BAKU -- Jailed Azerbaijani activist Baxtiyar Haciyev has been additionally charged with evading taxes, social security contributions, and health insurance fees, Haciyev's lawyer, Elcin Sadyqov, said on November 7.
"The new accusation is based on an assumption that profits from Haciyev’s private company should be equated to the average profits of similar companies, without an exact accounting of his firm’s real turnover," Sadyqov said.
Baku-based rights defender Rufat Safarov said the goal of the new charge was most likely to justify Haciyev’s pretrial detention as all pretrial incarceration terms allowed by law have expired.
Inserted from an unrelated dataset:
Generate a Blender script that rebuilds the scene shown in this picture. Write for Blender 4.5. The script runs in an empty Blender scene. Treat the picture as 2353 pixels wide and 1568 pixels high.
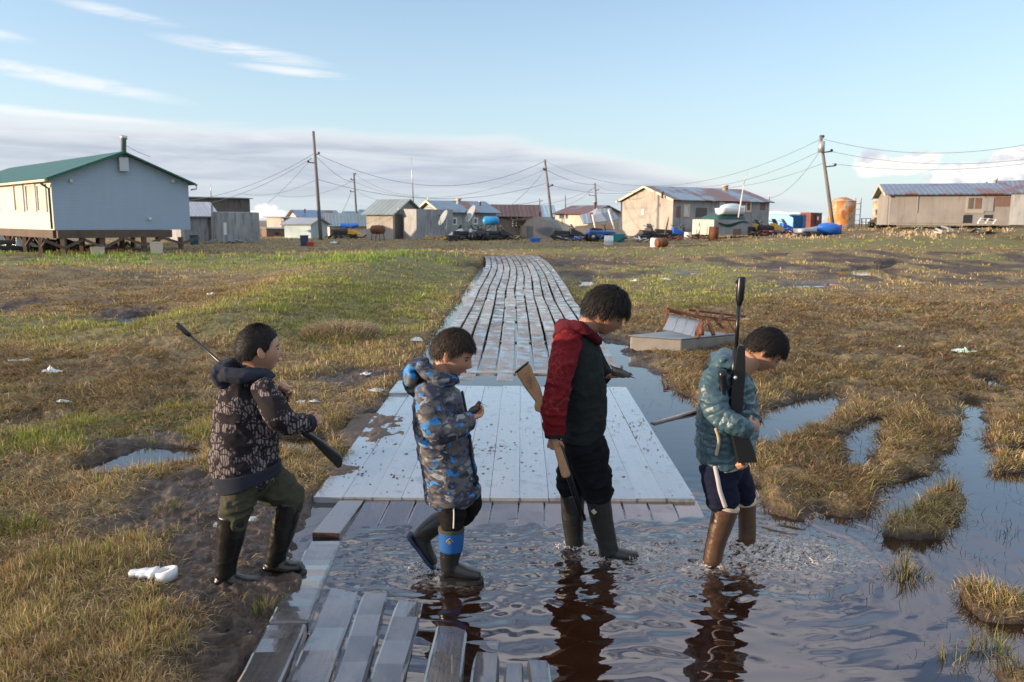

Haciyev, who was born in 1982, was arrested in early December last year and charged with hooliganism and contempt of court. He rejects the charges.
In June, investigators added charges of “illegal entrepreneurship,” “false entrepreneurship,” “forgery,” “use of forged documents,” and “smuggling.” Haciyev has rejected these charges as well.
He has held two hunger strikes since the start of his detention, protesting the "politically motivated" case against him.
Haciyev was previously convicted on slander charges and had been detained during human rights protests in recent years.
In 2011, Haciyev was given a two-year prison sentence on charges of evading military duty but was released nine months early on the eve of then U.S. Secretary of State Hillary Clinton's scheduled visit to Baku.
He has consistently denied any wrongdoing. Azerbaijani and international human rights groups have recognized Haciyev as a political prisoner.
In February, the U.S. State Department expressed concerns over Haciyev's arrest and his state of health, stressing that the charges against him are “understood as politically motivated.”
Critics of Azerbaijani President Ilham Aliyev's government say authorities in the oil-rich Caspian Sea state frequently seek to silence dissent by jailing opposition activists, journalists, and civil-society advocates on trumped-up charges.
Aliyev has ruled Azerbaijan with an iron fist since 2003, taking over for his father, Heydar Aliyev, who served as president for a decade.